So einfach ist es nicht
In Schottland wurde ab dem 01.05.2018 der Mindestpreis für Alkohol eingeführt, 10 ml reiner Alkohol müssen wenigstens 50 Pence, umgerechnet 57 Cent, kosten. Eine 0,75 Liter Flasche Wein kommt auf ca. 60 bis 105 ml reinen Alkohol und müsste dann wenigstens 3,42 bis 5,99 Euro kosten. Wer ohnehin guten Wein in Schottland trinkt, der ist davon nicht betroffen. Viele Schotten trinken jedoch Whisky. Wenn dieser richtig reift, wäre diese Neuregelung ebenfalls ohne Änderung für den Verbraucher. Es sollen lediglich billige Alkoholika verteuert werden, womit möglicherweise auch deren Qualität steigt.
Ist es so einfach, die Alkoholpreise nach oben zu treiben, damit weniger getrunken wird? Mit der Steuer auf Alkopops in Deutschland sank deren Konsum, der Alkoholkonsum aber gewiss nur unrelevant. Wenn aber auch Bier, Wein und Spirituosen im allgemeinen deutlich teurer werden würden, würde der Alkoholkonsum sinken? In Skandinavien ist Alkohol unverschämt teuer – dennoch wird riskant getrunken oder eher gesoffen. Wie kann das sein? Die Antwort ist ganz einfach: Wer sich den Alkohol aufgrund der Steuern nicht mehr leisten kann, der braut, gärt oder brennt ihn einfach selber. Wer nicht zu betrunken ist, kann sich die nötigen Anlagen kaufen, aufbauen und auch bedienen. Aber gerade beim Brennen ist die Gefahr hoch, dass nicht nur Ethanol, sondern auch Methanol dabei heraus kommt, der ab 0,1 Gramm pro kg Körpergewicht bereits zu Vergiftungserscheinungen führt.
Mit deutlich höheren Alkoholpreisen wird möglicherweise merklich weniger Alkohol getrunken, es sterben weniger Menschen an Leberzirrhosen, aber mit Pech sterben dennoch mehr Menschen oder vor allem mehr junge Menschen an Alkohol. Die Russen haben die Wodkapreise seit langem künstlich erhöht und ziehen sie vermutlich aus gutem Grund nicht weiter an.

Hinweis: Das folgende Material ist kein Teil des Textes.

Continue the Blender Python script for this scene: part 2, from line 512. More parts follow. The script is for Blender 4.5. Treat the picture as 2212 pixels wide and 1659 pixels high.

Würde der Gesetzgeber also Mindest-Alkoholpreise erheben, die dann auch für Wein gelten, dann müsste er immer diesen schmalen Grad abpassen. Gekaufter Alkohol darf nicht merklich teurer als selbst hergestellter sein. Derjenige, der wirklich nur Alkohol aufnehmen will, muss weiterhin den Getränkemarkt bevorzugen und die Destille beim Händler lassen. Bier brauen oder Wein ausbauen soll für den Privathaushalt weiterhin nur ein Hobby sein, Schnaps brennen ist aufgrund der Gefahren in Deutschland praktisch verboten.
Neben diesem schmalen Grad kann wie bei den Alkopops eine taktische Verteuerung die Verbraucher in weniger riskante Trinkgewohnheiten lenken. So gibt es die Branntweinsteuer ebenfalls nicht grundlos. Wein ist als Getränk einfach gesitteter und kultivierter. Demnach müsste vielleicht auch auf Bier eine Steuer erlegt werden? Das ließe sich in Deutschland kaum aussprechen, ohne direkt des Landes verwiesen zu werden.
Solange nicht der Alkohol generell besteuert wird, sondern nur Mindestpreise fest gelegt werden, wird derjenige, der bereits auf Qualität setzt, ohnehin kaum einen Cent mehr bezahlen. Selbst wenn solch eine Steuer eingeführt werden würde, müsste kaum einer mit Hamsterkäufen seine Weinregale überladen. Aus diesem Gesichtspunkt ist das Konzept der Mindestpreise für Alkohol besser, als die Besteuerung, die auch hochpreisige Weine treffen würde. Ob so oder so, wer trinken will, der trinkt.